The day before I went to four or five screenings.  One was about the always disturbing subject of plastic in the oceans.  Here is an interesting figure that I noted down: France alone exports over 700,000 tons of recyclable plastics every year.  From an ecological, from a moral standpoint this is simply unacceptable; the exports of trash and recyclables should be banned worldwide. Each country should deal with their own waste and have proper processing plants, instead of shipping it across the world to third world facilities. That is just out of sight, out of mind.

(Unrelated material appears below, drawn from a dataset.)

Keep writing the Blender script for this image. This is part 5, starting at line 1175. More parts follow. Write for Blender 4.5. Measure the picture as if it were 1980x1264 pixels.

Another good documentary was a Franco-Canadian production on The Mystery of the Disappearance of Bees that has farmers and scientists in the U.S. (and little by little worldwide) so worried and puzzled. Of course it talked at length about the vital role bees play in modern day monocultural farming and plant pollination in general, and about the codependency amongst plants, insects and animals in nature. In fact, the term “coevolution” floated around several of the selected films. Most times I find it to be kind of redundant, since evolution is either due to coevolution or adaptation to the present environment. A film titled Amazing Plants showed some unbelievable and eye catching examples of coevolution, like the acacia ant and the swollen thorn acacia. Check out these great macro shots.
Finally, in this portrait of the planet as a perfect and ever-changing puzzle of correlation, cause and effect and intertwined dependence for survival, another documentary on meteorology outlined how satellite observation and counting of lightning strikes has brought to light that hurricanes hitting the Caribbean come two weeks after strong electric storms in certain parts of Africa, opening the door to forecasting these destructive natural catastrophes. One of the stories I like repeating the most to my friends (I hope I have not mentioned it here yet) is how the Sahara desert storms are fertilized by over 40 million tons of sand from the Amazon jungle every year. Science can be so poetic.

In case I left you curious and wondering, the weight of the water in a smallish cumulus is a bit less than 600 tons.  If I did not understand it wrong (pardon my French), the water content in a cloud only adds up to 1% of its total weight.  Finally, next time you see a storm coming (there are around 2,000 rain storms taking place at any given moment on planet Earth), keep in mind that a large cumulonimbus can hold up to 1 billion tons of water.
Cloudy September sunset from my terrace.